Monday, April 30, 2018

Charging Capital Equipment Direct to Contracts

Contractors have been known to include the cost of capital equipment (or the unamortized value of capital equipment) in contract pricing proposals and incurred cost proposals. There may well be situations where this would be appropriate. Those situations are rare however and contract auditors have been instructed to question the cost of capital items except for:

  1. Approved special tooling and test equipment that falls within the narrow definition of FAR 31.205-40, Special Tooling and Test Equipment., 
  2. Specific contract authorization.

While there may be other situations where it would be appropriate to expense the cost of capital equipment directly to a contract, it would probably be a tough sell to the contracting officer, especially after the incurrence of the cost. Should such situations arise, we highly recommend that contractors pursue advance agreements with the contract officer to forestall future disagreements.

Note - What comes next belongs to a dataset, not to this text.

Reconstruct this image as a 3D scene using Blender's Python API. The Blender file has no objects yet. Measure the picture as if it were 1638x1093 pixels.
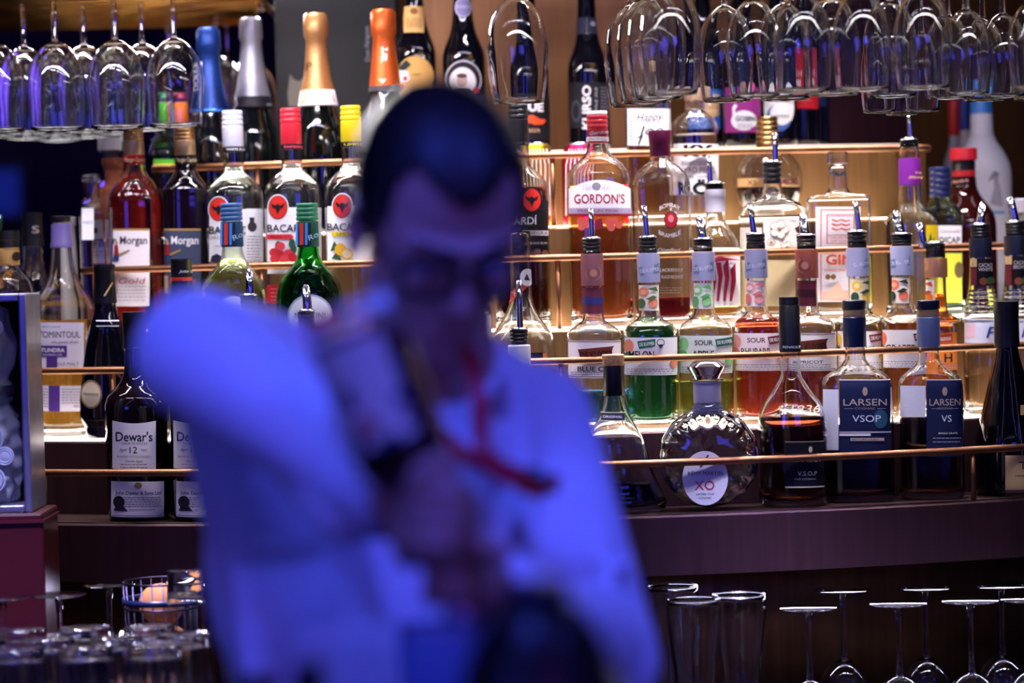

There is certainly financial incentives for contractors to "hide" the cost of capital items in materials, purchased parts, or supplies or elsewhere. If you can get the Government to pay for it under a contract, its free to use on other work once the Government contract ends (or even during performance of that contract). Please don't be tempted to try it. Contract auditors (e.g. Auditors of the Defense Contract Audit Agency) are trained to look for those types of transactions and if discovered, could and probably would result in a "suspected irregular conduct" referral to one of the many Government criminal investigative agencies.